Mary could also have responded, "if God thinks so highly of me, why am I so poor?  And if the Lord is with me, why did he let my father die after I prayed so hard that he wouldn't die?  These are a few ways Mary could have responded, but of course she didn't.  However, there are others who do object to such words and turn their backs on God.

Mary did not resist the call to "rejoice"' be loved and learn trust."  She did not insist on her right to fuss and fidget over depressing situations.  She said, "let it be."  She let go of all tendencies to resent those things in life that made her uncomfortable; and all those things that gradually would have made her feel unlovable and unsure of trusting anyone.

We all see the way people express their joy at a football or soccer game.  When the winning point is scored.  They jump up and down, they lift up their arms, they leap into the arms of others, they shout and scream.  But such joy is hardly the joy the angel was speaking about when he told Mary to rejoice.  St.

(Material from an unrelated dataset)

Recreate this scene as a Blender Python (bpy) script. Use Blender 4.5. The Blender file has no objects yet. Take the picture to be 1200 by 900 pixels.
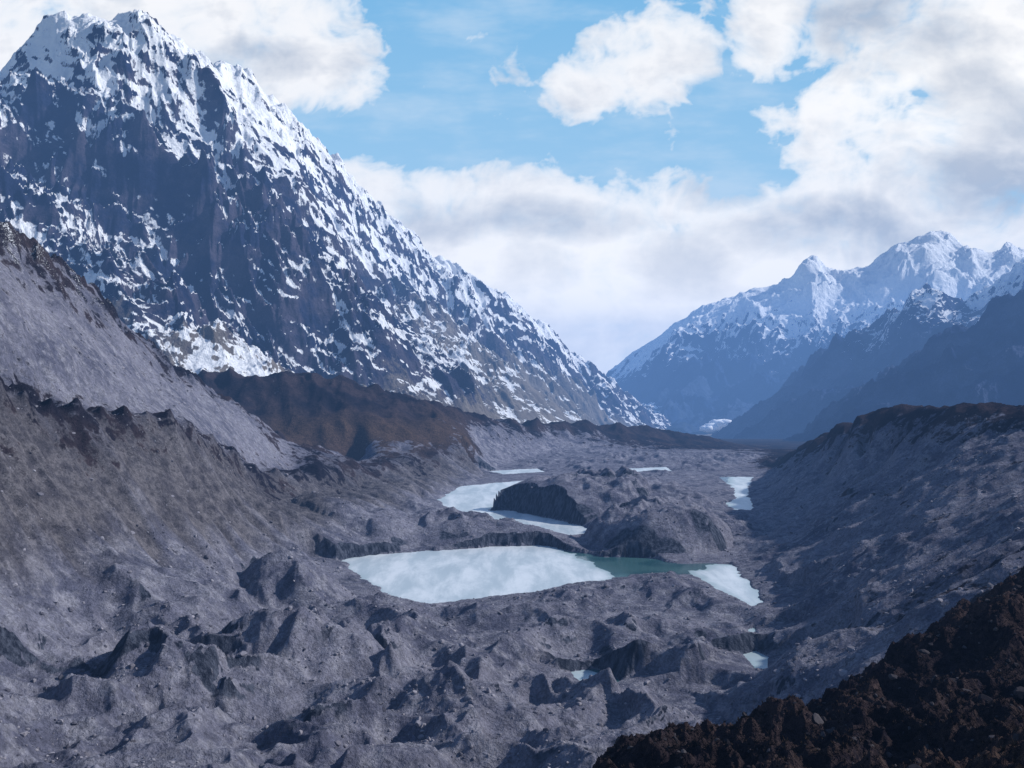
import bpy, math, random
import numpy as np
from mathutils import Vector
F=1040.0; HC=200.0
scene=bpy.context.scene
f32=np.float32
# ---------------------------------------------------------------- noise
_rng=np.random.RandomState(7)
_ang=_rng.rand(256)*2*np.pi
GX=np.cos(_ang).astype(f32); GY=np.sin(_ang).astype(f32)
PERM=np.concatenate([_rng.permutation(256)]*2).astype(np.int32)
def noise2(x,y,seed=0):
    x=(x+seed*17.31).astype(f32); y=(y+seed*9.73).astype(f32)
    xi=np.floor(x).astype(np.int32); yi=np.floor(y).astype(np.int32)
    xf=x-xi; yf=y-yi
    u=xf*xf*xf*(xf*(xf*6-15)+10); v=yf*yf*yf*(yf*(yf*6-15)+10)
    x0=xi&255; x1=(xi+1)&255; y0=yi&255; y1=(yi+1)&255
    p0=PERM[x0]; p1=PERM[x1]
    def g(p,yy,a,b):
        h=PERM[(p+yy)]
        return GX[h]*a+GY[h]*b
    n00=g(p0,y0,xf,yf); n10=g(p1,y0,xf-1,yf); n01=g(p0,y1,xf,yf-1); n11=g(p1,y1,xf-1,yf-1)
    a=n00+(n10-n00)*u; b=n01+(n11-n01)*u
    return (a+(b-a)*v)*1.45
def fbm(x,y,o,seed=0,gain=.5,lac=2.03):
    s=0; a=1; t=0
    for i in range(o):
        s=s+a*noise2(x,y,seed+i*3); t+=a; a*=gain; x=x*lac; y=y*lac
    return s/t
def ridged(x,y,o,seed=0,gain=.5,lac=2.07):
    s=0; a=1; t=0; w=1
    for i in range(o):
        n=1-np.abs(noise2(x,y,seed+i*3)); n=n*n*w
        w=np.clip(n*1.6,0,1)
        s=s+a*n; t+=a; a*=gain; x=x*lac; y=y*lac
    return s/t
def sstep(a,b,x):
    t=np.clip((x-a)/(b-a),0,1); return t*t*(3-2*t)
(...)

Luke's gospel is the gospel of joy.  But the joy in this gospel is the joy that comes from the Holy Spirit.  The joy of the Holy Spirit is God's gift.  We cannot produce it ourselves.  It doesn't come from some lucky circumstance.  It comes to the one who is able to say with Mary, "Let it be done to me according to your will."  This spiritual joy surpasses all the other joys that are dependent on created things or other persons.  This joy accompanies the inner freedom that comes from letting go.

Next, Mary tells us, each of you, that you are highly favored by God.  I wonder if you would believe her.  Of course, we are not full of grace in the sense that Mary was.  Yet it is a part of our faith that God loves us; and so we are highly favored by God.  Mary could have said to the angel, "Oh, there are many others better than I am.  There are others much more qualified than myself.  Why me?"  Are these our responses to God when he tells us he has loved us with an everlasting love.  Shouldn't our answer to God's love be "what would you have me to do, Lord; let it be done to me according to your word."

"The Lord is with you."  "Trust that I am with you."  This isn't going to work out.  That is what we are inclined to say when we see our ship tossed about by the storm.  When spiritual writers say "Let go; let it be," they do not mean to say that you give up trying.  God took the initiative in Mary's life, and so he takes the initiative in our lives.  God first loved us, the Scriptures reveal.  We would not be able to respond to God if he had not first called us.  I must respond to God's call with a yes.  I have to try to express my yes in the activities of each day that are my duties; I must try to say yes to the Holy Spirit's good inspirations.  When we're tempted to ignore our responsibilities and take an easier course in life, we must remember Mary and the angle's words to her, which are also directed to us: "The Lord is with you."

When we bring Mary into our home, we bring a whole new spirit, like a new immaculate garment, into our lives.  We must let the scapular of Our Lady of Mount Carmel remind us of this spirit.  Each day with Mary we can listen to the angel's words as though spoken to us by Jesus: ' "Rejoice; you are highly favored; I am with you."  And then in any sword that pierces the heart we will be able to find meaning.